The Saddle Rd, which is acting as a state highway with the Manawatū Gorge route closed, will now have a 60km/h speed limit imposed from Ashhurst to the Mangaatua Stream on the Woodville side.

The NZ Transport Agency has set new permanent speed limits for Saddle Road/Oxford Rd/Woodlands Rd and State Highway 3, one of the main bypass routes for the closed State Highway 3 Manawatū Gorge.

Due to the heavy increase in traffic on the route following the closure of the gorge and the subsequent rise in crashes, emergency speed limits were put in place in January 2018.

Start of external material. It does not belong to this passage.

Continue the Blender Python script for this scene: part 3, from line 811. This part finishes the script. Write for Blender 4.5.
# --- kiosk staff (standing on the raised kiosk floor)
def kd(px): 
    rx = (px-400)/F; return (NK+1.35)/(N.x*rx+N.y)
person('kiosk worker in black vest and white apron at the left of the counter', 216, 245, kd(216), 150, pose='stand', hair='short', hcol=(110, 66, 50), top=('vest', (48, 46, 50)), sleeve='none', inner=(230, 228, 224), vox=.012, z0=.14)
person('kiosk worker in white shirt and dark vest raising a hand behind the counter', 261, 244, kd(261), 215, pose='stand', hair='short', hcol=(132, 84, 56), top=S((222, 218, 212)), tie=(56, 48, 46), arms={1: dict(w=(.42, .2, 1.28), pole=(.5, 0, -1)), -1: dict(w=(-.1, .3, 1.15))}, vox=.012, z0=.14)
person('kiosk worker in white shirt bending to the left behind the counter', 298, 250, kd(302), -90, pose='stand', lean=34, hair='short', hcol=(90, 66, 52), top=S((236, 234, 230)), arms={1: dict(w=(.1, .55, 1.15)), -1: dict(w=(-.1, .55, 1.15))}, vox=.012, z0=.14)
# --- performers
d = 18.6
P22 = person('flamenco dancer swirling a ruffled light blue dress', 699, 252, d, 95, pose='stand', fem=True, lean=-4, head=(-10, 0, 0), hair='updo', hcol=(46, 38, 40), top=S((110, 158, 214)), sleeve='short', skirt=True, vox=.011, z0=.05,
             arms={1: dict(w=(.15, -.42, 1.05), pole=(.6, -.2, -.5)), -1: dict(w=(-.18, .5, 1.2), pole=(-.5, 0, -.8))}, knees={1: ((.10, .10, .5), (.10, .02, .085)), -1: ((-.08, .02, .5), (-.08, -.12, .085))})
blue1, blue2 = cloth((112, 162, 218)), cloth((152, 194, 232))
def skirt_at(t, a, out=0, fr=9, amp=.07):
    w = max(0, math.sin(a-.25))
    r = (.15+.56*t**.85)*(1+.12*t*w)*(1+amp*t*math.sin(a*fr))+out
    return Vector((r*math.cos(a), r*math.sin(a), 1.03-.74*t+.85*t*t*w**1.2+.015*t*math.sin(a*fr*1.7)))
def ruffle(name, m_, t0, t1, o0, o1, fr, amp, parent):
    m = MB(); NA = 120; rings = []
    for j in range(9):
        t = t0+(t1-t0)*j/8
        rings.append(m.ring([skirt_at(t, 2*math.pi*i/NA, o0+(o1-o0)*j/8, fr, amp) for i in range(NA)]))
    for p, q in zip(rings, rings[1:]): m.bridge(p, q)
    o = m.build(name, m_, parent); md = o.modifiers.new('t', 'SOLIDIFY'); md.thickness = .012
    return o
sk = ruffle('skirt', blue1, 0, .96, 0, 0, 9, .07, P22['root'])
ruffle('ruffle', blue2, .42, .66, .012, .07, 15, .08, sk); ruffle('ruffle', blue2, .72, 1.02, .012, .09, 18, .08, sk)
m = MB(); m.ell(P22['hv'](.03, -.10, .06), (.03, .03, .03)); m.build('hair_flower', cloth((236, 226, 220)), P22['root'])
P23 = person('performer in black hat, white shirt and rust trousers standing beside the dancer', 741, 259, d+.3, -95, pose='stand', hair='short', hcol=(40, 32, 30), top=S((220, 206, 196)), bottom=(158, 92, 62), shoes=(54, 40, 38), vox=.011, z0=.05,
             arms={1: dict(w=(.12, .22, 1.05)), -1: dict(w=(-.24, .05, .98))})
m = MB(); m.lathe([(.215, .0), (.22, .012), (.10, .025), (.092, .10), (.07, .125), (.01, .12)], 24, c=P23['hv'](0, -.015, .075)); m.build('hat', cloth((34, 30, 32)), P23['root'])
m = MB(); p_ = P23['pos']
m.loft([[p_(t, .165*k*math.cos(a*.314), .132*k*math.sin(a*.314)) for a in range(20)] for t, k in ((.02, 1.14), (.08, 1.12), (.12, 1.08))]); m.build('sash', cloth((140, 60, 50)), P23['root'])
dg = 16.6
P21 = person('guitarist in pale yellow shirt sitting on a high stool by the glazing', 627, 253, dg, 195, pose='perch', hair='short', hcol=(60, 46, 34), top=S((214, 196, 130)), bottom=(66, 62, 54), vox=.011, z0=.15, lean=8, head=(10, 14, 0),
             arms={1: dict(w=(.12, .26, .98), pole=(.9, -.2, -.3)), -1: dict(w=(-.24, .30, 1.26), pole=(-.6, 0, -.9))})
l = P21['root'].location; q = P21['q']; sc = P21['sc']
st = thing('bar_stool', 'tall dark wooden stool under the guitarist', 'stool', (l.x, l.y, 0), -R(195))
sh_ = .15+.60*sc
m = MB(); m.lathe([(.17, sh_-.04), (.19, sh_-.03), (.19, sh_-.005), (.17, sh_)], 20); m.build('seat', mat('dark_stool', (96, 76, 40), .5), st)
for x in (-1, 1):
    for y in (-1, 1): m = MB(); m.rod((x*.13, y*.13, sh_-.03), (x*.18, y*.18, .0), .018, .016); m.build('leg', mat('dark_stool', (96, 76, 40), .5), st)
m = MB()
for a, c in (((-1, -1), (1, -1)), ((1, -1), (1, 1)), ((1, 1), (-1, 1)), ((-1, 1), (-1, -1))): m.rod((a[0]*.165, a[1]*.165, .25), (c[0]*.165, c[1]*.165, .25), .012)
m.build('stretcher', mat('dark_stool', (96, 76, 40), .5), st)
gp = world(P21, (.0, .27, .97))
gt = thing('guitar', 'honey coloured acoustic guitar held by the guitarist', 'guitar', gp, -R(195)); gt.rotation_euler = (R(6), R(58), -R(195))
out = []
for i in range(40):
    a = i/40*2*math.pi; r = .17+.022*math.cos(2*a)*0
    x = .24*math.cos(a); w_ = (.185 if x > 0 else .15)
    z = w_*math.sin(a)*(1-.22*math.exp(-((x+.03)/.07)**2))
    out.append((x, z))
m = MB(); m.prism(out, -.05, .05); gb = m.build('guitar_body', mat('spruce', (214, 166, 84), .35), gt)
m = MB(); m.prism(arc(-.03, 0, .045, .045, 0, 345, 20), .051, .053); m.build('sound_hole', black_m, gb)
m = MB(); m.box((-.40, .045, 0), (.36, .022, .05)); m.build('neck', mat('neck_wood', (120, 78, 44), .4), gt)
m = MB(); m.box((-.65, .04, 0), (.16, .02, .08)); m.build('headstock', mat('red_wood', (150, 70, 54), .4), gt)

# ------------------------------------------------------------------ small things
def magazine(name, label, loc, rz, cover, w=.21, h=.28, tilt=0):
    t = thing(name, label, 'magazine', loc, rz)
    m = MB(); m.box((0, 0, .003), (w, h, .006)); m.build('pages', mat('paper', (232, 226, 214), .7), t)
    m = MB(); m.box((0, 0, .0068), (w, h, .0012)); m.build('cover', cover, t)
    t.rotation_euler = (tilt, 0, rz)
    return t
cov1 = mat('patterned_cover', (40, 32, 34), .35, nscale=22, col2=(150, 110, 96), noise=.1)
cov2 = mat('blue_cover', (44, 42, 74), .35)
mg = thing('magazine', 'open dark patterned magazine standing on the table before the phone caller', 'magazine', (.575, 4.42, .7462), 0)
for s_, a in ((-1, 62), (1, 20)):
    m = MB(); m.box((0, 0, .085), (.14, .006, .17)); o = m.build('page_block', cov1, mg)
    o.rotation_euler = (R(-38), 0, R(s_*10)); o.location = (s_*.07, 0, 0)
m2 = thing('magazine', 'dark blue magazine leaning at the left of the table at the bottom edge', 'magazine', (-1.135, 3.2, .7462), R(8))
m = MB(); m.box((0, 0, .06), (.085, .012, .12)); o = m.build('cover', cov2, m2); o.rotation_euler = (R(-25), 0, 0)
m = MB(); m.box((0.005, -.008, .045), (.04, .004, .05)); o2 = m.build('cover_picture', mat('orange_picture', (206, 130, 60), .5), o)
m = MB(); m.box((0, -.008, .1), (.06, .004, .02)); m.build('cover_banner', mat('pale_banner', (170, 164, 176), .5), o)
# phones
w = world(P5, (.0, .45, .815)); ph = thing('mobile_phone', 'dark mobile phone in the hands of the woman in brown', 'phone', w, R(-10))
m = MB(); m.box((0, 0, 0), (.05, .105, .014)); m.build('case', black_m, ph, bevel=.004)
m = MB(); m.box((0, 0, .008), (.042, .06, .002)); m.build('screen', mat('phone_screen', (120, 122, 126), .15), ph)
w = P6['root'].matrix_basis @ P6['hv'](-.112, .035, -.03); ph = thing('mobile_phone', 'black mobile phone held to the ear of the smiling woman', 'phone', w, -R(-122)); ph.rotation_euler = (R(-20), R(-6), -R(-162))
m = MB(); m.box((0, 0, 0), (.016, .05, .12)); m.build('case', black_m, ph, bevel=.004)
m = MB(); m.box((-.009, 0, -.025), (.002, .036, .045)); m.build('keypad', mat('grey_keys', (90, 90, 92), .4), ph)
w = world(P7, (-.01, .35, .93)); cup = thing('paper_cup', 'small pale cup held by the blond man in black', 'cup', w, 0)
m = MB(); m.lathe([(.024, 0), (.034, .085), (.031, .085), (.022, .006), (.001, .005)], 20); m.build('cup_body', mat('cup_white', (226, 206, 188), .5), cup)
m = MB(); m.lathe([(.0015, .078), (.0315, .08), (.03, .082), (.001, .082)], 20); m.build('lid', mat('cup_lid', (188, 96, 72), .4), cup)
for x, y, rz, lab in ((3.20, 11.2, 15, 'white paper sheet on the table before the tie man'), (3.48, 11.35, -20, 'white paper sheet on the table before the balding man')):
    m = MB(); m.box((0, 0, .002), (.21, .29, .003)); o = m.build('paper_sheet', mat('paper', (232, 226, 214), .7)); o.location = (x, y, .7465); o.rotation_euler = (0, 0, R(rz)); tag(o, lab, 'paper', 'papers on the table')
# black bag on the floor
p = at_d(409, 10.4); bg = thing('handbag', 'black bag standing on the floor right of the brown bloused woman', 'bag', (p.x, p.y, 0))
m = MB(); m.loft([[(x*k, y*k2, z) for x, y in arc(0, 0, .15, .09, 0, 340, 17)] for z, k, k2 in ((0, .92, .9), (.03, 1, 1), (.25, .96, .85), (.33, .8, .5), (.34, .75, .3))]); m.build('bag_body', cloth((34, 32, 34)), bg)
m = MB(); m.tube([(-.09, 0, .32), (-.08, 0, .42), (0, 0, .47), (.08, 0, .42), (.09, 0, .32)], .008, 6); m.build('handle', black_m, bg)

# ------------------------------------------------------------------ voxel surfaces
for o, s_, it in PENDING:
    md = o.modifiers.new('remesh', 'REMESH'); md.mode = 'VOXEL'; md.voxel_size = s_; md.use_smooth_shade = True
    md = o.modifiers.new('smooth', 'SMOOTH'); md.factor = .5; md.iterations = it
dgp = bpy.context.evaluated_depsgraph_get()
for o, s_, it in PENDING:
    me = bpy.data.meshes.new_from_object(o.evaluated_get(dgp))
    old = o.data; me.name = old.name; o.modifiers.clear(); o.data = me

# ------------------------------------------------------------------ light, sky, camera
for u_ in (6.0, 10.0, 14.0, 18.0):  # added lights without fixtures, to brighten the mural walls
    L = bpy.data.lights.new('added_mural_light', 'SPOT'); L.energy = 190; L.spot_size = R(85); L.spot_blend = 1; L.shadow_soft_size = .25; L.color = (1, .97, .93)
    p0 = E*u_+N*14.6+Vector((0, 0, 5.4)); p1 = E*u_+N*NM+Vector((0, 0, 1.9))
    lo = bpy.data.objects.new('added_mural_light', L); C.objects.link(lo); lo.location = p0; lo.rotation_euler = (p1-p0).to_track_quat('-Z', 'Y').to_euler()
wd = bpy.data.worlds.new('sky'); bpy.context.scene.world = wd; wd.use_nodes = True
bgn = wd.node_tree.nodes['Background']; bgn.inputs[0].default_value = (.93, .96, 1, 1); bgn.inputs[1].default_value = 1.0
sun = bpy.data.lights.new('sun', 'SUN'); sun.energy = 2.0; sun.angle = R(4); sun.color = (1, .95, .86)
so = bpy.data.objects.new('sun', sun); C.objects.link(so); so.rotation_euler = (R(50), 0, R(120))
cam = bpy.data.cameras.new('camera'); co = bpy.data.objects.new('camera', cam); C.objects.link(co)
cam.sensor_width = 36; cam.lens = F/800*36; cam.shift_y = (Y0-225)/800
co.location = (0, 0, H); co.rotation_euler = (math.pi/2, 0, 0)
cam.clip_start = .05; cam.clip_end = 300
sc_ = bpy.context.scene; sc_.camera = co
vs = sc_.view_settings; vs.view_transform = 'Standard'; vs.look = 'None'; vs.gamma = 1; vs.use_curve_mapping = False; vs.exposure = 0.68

Those speed limits expired last week, requiring permanent speed limits to be set. Now the permanent speed limits in place are 80km/h for State Highway 3 from Woodville to Woodlands Rd, Woodlands and Oxford Roads and Saddle Rd from Hope Rd to Mangaatua Stream and 60km/h on the Saddle Rd.


"A consistent 60 kilometres per hour speed limit will reduce driver mistakes and their consequences on the Saddle Rd hill," NZTA director of safety and environment Harry Wilson said.

"No crash resulting in death or serious injury is acceptable, so it's important we take every opportunity to address the risk. Fewer crashes will also mean fewer closures, which will increase the reliability of this important route."

Since the closure of the gorge in April 2017, traffic volumes on Saddle Rd have increased from 150 to 5100 vehicles a day. Crashes have increased by 88 per cent, including one fatal and two serious crashes.

"The increase in traffic and crashes, along with the narrow and windy nature of the road, means 60km/h is the only safe and appropriate speed for Saddle Rd. This is in line with the speeds people currently travel along the road," Wilson said.

"These permanent speed limits will only increase travel times by approximately 51 seconds across the 16km route, but it will help make sure people get where they are going safely."

The setting of the permanent speed limits follows engagement with the Police, AA and the Road Transport Forum, and consultation with the public, with the public asking NZTA to consider more and longer passing lanes and slow vehicle bays along the saddle, with improved signage and more safety improvements.

But Tararua District councillor Alison Franklin isn't convinced the 60km/h limit is necessary.

"This is a ridiculous proposal when you consider that the Remutaka Hill road is 100km/h all the way," she posted on Facebook.

"This district is struggling enough with the closure of the Gorge without NZTA making it even less attractive for motorists to use this route."

However, Dannevirke's Jared Mulinder agrees with the 60km/h speed limit.

"If it's a known 60km/h road then people won't get impatient behind those doing that - which is the speed for most of the journey currently anyway. Motorists thinking they can be going 80km/h just causes frustration and rash passing manoeuvres," he said.

The proposed new route across the Ruahine Ranges is progressing, with construction expected to get under way in 2020 and be completed in 2024.

"Because the replacement route will not be built for five years, we need to make this bypass route safer now. The lower permanent speed limits we have set is one way we can do that," Wilson said.